WHAT NEEDS TO BE DONE
Show all lines holding the string "follow".

EXTRACTED DATA
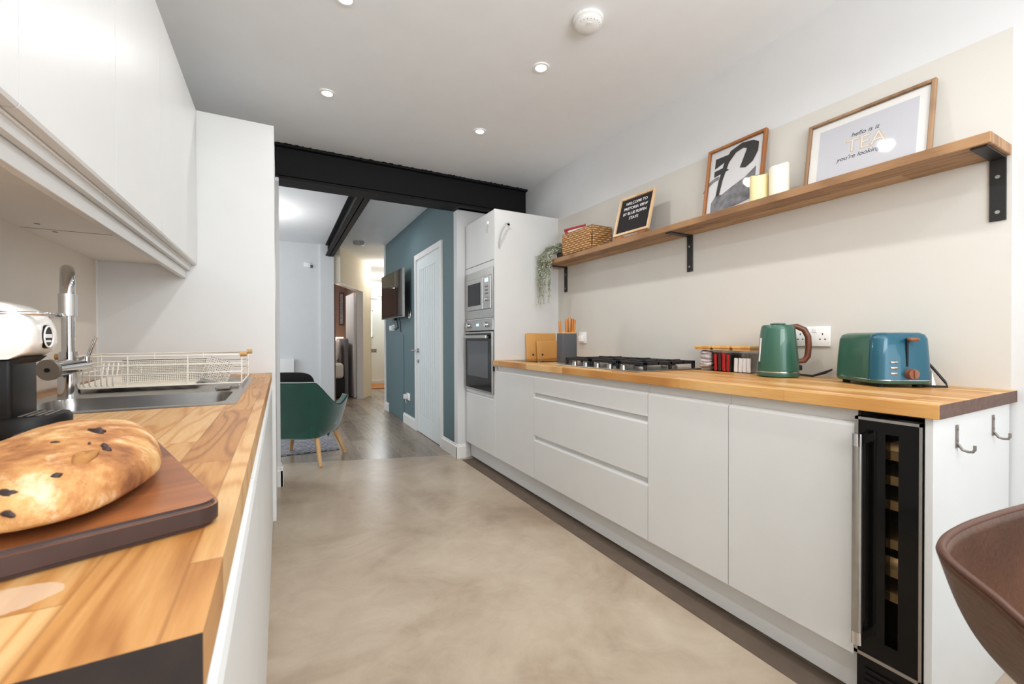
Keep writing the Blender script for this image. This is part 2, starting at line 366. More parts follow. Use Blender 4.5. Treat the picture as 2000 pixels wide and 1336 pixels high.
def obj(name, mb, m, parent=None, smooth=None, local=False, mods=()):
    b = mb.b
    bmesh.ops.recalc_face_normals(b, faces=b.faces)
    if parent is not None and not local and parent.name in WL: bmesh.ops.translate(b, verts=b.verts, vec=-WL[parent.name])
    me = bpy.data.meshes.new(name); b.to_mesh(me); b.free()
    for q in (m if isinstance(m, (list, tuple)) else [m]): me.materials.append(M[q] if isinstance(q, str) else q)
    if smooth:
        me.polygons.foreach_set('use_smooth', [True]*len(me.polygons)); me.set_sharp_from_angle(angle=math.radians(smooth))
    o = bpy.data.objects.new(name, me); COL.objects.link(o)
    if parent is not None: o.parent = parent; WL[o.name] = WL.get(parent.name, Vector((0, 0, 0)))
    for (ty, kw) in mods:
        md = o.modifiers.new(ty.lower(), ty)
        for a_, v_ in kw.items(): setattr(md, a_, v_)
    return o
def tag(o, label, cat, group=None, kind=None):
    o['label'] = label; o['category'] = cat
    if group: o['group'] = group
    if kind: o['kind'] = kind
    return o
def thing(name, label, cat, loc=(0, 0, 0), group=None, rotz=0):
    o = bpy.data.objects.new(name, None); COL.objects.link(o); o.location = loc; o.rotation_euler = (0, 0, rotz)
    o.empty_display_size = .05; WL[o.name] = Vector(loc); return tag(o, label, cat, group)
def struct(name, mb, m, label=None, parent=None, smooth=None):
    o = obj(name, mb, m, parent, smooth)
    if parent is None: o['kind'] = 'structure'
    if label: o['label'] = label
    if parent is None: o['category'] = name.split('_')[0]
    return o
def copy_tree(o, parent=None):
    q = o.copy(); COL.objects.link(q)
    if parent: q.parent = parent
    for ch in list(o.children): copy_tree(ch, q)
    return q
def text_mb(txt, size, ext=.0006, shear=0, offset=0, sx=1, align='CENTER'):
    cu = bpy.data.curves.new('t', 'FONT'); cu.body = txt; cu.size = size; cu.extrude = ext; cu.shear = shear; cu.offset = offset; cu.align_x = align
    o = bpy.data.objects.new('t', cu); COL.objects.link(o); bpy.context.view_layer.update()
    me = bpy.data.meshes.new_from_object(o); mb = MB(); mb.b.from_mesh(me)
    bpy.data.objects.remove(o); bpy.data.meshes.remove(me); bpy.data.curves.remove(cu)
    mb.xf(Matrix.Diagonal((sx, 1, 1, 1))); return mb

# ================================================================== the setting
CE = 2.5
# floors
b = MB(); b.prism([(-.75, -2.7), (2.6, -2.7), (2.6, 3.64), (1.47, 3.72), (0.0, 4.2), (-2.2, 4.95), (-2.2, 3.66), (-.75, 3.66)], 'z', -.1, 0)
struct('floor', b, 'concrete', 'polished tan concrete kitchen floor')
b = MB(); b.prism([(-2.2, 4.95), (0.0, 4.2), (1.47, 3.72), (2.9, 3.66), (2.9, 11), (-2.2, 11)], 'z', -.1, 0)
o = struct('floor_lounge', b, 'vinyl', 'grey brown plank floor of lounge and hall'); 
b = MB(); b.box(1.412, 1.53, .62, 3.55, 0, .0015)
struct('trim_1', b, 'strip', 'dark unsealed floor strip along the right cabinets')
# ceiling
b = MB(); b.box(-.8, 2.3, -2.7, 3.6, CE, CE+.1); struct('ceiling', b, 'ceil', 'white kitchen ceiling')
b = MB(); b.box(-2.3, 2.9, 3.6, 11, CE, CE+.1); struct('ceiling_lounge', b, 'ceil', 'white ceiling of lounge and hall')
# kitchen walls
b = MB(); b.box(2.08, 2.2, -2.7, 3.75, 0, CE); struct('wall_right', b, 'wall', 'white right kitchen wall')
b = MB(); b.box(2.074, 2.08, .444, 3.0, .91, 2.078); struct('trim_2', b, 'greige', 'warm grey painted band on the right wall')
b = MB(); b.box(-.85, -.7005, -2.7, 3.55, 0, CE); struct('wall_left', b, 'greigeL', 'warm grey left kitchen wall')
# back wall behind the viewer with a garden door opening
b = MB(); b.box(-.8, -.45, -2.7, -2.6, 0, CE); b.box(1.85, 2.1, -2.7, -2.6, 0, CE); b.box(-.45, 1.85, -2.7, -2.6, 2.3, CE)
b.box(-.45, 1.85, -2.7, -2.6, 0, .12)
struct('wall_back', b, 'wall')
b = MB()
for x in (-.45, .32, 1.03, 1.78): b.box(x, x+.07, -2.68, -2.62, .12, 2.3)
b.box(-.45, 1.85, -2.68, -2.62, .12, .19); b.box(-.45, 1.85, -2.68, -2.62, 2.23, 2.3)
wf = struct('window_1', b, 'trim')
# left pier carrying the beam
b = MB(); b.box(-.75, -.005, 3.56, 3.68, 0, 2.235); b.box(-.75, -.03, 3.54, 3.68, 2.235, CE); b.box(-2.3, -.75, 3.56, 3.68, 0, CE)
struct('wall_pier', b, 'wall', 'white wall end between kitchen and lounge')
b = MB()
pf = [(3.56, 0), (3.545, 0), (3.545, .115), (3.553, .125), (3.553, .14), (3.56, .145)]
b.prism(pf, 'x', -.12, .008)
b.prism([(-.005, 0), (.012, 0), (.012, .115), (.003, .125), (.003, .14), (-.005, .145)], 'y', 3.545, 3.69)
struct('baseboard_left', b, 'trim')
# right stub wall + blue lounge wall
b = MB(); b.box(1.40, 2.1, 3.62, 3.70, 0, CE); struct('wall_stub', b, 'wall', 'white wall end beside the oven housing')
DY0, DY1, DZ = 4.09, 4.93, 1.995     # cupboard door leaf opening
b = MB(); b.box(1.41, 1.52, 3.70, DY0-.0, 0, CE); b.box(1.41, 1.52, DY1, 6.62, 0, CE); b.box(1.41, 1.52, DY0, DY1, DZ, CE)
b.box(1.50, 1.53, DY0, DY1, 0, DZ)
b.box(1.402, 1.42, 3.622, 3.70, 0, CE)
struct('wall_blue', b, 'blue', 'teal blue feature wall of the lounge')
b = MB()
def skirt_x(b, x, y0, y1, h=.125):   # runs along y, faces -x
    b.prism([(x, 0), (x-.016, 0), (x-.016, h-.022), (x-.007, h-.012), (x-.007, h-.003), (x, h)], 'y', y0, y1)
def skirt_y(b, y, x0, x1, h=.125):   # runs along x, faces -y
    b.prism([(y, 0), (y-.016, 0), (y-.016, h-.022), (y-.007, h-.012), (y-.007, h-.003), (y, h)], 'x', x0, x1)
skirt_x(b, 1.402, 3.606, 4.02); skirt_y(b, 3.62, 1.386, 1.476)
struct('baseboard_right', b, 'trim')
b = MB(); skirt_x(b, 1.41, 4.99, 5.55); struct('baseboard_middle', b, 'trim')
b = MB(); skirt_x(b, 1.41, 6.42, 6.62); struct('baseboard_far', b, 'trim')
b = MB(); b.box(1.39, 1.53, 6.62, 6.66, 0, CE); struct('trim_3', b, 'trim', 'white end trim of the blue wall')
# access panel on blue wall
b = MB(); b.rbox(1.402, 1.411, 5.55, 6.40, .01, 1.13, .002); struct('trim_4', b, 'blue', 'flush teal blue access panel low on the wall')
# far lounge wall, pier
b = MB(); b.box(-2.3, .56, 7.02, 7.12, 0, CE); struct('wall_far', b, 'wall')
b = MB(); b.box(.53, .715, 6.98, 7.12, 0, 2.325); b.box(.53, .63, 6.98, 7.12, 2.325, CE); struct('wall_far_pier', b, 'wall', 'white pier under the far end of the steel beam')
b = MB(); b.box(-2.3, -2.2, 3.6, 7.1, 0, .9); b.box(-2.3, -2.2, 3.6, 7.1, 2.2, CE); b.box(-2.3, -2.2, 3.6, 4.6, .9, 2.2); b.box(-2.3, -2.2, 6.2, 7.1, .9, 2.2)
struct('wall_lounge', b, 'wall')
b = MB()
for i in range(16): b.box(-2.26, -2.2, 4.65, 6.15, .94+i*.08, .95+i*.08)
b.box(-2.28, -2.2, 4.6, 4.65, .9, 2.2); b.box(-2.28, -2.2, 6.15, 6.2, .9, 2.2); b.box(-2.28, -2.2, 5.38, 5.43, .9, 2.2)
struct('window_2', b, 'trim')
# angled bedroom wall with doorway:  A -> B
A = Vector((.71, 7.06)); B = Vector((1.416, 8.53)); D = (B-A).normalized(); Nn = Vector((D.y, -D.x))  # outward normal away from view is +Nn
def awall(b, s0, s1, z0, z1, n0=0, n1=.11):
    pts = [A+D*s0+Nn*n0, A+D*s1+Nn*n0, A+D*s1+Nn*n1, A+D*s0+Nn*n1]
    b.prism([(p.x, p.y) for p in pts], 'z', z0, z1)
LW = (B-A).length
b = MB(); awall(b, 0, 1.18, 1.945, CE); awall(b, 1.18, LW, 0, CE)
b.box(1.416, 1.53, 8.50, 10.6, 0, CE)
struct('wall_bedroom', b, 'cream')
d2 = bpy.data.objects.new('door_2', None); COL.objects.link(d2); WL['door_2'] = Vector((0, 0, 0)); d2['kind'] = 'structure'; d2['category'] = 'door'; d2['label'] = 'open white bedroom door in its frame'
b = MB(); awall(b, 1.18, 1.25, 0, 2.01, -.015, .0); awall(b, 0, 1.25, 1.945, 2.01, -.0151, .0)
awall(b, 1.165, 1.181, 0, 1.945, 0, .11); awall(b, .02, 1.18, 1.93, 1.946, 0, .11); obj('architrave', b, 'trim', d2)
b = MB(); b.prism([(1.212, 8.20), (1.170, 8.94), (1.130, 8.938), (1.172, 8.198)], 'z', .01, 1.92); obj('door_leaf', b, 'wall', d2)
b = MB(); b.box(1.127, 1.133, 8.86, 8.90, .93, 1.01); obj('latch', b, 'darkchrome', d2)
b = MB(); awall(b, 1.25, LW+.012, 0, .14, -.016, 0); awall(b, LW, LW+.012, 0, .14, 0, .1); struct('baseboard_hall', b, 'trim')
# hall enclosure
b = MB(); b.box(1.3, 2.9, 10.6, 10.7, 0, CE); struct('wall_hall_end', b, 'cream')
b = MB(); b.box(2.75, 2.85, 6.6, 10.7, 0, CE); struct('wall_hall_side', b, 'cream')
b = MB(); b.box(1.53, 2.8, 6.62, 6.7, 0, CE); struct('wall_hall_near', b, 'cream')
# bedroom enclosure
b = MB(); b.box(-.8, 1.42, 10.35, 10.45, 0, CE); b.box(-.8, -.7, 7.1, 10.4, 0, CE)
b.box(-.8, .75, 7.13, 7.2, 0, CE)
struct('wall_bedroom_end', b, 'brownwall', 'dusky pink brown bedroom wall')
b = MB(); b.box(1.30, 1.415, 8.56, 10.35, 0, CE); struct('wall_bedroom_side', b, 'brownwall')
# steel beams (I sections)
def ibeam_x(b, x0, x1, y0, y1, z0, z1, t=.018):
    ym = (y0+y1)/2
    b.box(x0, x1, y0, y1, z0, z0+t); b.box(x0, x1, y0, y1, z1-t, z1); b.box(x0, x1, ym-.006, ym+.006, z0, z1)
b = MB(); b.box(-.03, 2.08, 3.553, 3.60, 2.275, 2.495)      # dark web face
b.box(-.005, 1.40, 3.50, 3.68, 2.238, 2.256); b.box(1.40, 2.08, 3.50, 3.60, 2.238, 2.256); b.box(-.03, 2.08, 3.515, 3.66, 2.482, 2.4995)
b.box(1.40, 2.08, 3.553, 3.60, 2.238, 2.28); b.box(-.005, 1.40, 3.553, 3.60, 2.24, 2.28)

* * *

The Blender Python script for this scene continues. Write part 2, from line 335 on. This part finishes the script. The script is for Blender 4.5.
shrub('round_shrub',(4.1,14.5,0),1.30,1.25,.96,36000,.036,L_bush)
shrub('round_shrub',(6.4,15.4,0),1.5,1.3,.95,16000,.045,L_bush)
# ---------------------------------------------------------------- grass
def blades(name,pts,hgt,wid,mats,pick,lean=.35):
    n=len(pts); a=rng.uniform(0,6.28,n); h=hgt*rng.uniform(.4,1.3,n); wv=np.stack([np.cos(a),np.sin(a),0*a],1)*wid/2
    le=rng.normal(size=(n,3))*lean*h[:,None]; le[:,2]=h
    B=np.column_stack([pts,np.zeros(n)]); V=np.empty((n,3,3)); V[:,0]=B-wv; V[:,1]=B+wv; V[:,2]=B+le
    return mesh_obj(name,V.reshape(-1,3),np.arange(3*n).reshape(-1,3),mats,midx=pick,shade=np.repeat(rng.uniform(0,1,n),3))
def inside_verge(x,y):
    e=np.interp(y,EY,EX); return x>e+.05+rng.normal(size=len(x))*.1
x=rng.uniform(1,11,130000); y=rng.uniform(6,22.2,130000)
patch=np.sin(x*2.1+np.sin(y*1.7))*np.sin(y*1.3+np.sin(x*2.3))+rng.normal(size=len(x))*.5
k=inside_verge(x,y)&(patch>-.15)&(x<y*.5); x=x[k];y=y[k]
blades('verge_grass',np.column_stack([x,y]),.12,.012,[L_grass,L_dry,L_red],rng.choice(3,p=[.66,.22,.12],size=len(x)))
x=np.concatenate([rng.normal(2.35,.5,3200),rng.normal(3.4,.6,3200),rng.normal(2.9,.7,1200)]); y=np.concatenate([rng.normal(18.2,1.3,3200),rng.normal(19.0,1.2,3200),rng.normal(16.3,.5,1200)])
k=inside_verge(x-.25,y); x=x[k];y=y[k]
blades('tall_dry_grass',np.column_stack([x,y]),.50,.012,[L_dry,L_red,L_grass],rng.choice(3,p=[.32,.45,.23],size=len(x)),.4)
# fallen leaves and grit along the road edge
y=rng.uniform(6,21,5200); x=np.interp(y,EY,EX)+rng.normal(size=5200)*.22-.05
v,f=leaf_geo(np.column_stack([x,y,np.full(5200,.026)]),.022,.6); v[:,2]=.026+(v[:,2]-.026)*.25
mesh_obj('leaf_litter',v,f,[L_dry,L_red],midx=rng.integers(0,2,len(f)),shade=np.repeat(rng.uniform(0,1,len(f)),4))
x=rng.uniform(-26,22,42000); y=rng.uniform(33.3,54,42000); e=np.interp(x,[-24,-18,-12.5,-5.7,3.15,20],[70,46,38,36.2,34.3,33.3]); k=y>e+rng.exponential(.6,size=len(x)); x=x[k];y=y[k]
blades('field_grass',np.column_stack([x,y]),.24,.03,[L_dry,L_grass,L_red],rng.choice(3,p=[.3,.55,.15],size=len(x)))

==

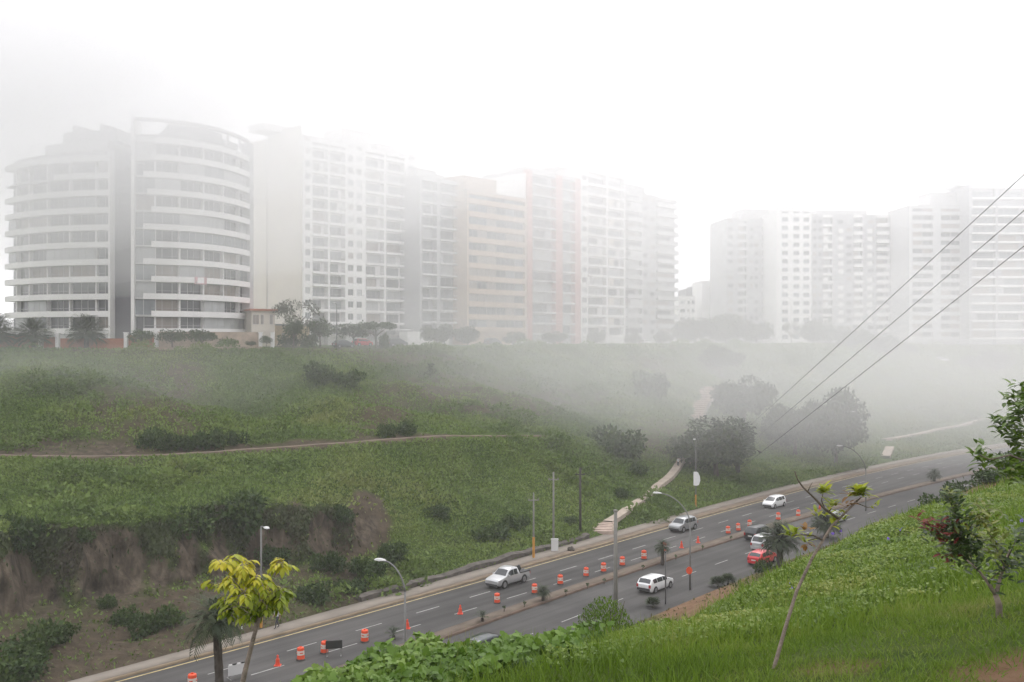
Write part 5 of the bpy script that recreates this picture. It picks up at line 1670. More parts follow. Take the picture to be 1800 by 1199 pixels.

EXERCISE SOLUTION
Keep writing the Blender script for this image. This is part 2, starting at line 366. More parts follow. Use Blender 4.5. Treat the picture as 2000 pixels wide and 1336 pixels high.
Write part 5 of the bpy script that recreates this picture. It picks up at line 1670. More parts follow. Take the picture to be 1800 by 1199 pixels.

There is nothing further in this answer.